Köln is very small compared to other big cities and was easily doable in 36 hours. We stayed near the train station so going back and forth (especially since we occasionally needed to leave the dog there) was an cinch. I wouldn’t recommend our hotel, so I won’t write about it. The staff was friendly, but the rooms weren’t well kept. We chose it, because it was still available last minute and allowed pets.

We had much better luck with restaurants. The first recommendation, Die Fette Kuh, was found within the comments section of an article about Berlin’s current burger boom. Located in Severinsviertal, it’s quite out of the way of the usual tourist spots. The regular burgers (i.e.: for beef eaters) were great; Jon even said he liked it better than our burger joint here. I, unfortunately, made a bad choice: the veggie teriyaki burger. The veggie patty itself was delicious and much better than the Berlin offerings I’ve tried, but there was so much teriyaki sauce the whole thing fell apart. I made myself feel better with garlic fries.

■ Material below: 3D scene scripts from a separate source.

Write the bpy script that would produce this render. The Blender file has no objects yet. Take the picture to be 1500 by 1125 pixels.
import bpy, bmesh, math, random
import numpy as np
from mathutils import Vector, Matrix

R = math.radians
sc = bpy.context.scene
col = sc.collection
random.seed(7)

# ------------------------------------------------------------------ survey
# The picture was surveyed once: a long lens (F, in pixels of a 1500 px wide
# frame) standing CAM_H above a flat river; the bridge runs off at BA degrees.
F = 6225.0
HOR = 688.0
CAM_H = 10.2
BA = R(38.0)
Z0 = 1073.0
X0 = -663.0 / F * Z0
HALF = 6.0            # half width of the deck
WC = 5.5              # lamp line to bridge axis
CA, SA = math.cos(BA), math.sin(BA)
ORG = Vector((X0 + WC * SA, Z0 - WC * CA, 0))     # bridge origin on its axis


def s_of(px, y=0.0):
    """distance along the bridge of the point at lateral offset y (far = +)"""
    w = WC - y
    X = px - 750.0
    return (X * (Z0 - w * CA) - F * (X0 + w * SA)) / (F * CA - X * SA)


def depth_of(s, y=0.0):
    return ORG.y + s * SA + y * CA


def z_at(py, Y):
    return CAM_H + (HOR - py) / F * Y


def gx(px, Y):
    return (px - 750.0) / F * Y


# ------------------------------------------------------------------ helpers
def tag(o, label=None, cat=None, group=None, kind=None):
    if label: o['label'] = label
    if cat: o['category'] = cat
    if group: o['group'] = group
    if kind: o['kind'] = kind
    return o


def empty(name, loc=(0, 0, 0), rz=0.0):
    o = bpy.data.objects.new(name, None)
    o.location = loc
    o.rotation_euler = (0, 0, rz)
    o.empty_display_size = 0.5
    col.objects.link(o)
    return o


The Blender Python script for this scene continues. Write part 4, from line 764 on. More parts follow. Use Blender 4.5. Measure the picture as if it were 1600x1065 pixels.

We tried one of these Weckmänner for a snack. Its tastes like challah, and has little raisin eyes and a clay pipe. I’ve never seen these anywhere, but Köln.

Later we had dinner at Great Wall, which was better for everyone. We made a reservation online, which didn’t really mean anything; we were told when we got there that they didn’t check it. The restaurant gets fairly busy – busloads of Chinese tourists were regularly brought by – so be prepared for fast, curt service. Its incredibly close to the Dom, too. Just walk straight ahead and there you are!

Despite the at times negative commentary from S, I hope we take another weekend trip soon. **Playing in fountains is a thing German kids do. All the time. Any fountain. And sometimes they get naked. It’s weird. I’m sorry, I’m very open-minded, but there are some things about me that are just American and I can’t change them. Here’s a list:

º Letting children play naked outside is weird, and letting them do it in a public fountain is probably some kind of health hazard.

º I like enormous coffees and I’m not apologizing for it!